Tuesday 11 April 2023

The Legend of the 7 Golden Vampires

The Legend of the Seven Golden Vampires

七金屍

Directors – Roy Ward Baker & Cheh Chang

Writers – Don Houghton, Bram Stoker

1974, UK-Hong Kong

Stars – Peter Cushing, David Chiang, Julie Ege

 

From the moment that Dracula decides to possess the form of the minion that has awoken him from his tomb (Huh?), it’s evident that logic – internal or otherwise – won’t be Hammer’s last Dracula’s strong point. Then Peter Cushing is Van Helsing, teaching vampire history to a Chinese university class. They aren’t impressed (a moment that asks more than one question: he’s been invited to whitesplain? They walk out, but why did they choose and attend the lecture in the first place? Van Helsing doesn’t have any evidence but believes it anyway? How on earth would he know the details? So he battled Dracul a hundred years ago? What kind of university is this?). And it’s true that Van Helsing really isn’t needed on the following vampire-killing mission, although he is convinced to join a Chinese student and his siblings on a mission to rid the student’s village of the curse of golden vampires - one of the seven is already destroyed/dead, which kind of crimps the title from the start. And also these vampires and minions are pretty easy to kill.

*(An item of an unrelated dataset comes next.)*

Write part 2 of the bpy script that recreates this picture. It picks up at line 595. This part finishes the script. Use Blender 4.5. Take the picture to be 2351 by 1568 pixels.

John Forbes-Robertson makes for an unimposing Dracula (again: who can apparently body-swap-possess now?) and Robin Stewart is a little embarrassing as Van Helsing’s son when fighting alongside serious martial artists. Speaking of which: none of the kick-ass brothers get anything to say, although as a girl and therefore a love interest, the sister does.

 

Rather, it’s the Shaw Brothers studio Hong Kong Kung-fu half that wins out in this mash-up as the Hammer Horror side is lazy and weak. However, the mass fights are fun if dated, the weapons look plastic (especially those axes… oh, and the ridiculous bat-medallion thingies), and the traditional Chinese hopping vampires don’t seem to be really trying. More successful are the vampires that ride at night, raiding villages for female victims and gratuitous exploitation toplessness, giving off a decidedly ‘Blind Dead’ vibe; and even better are the zombie minions rising from the graves. Otherwise, It’s up to Cushing to reliably deliver the exposition and bad dialogue with a gravitas it doesn’t deserve, and the charm of David Chiang and Julie Ege to carry it all (although she does nothing). It’s all very comic-booky, with the primary colours, occasional vista and Asian setting as bonuses. A curio it may be, but it doesn’t really deliver much more than a “Wha…?!” Doesn’t make a lick of sense: goofy fun but not good.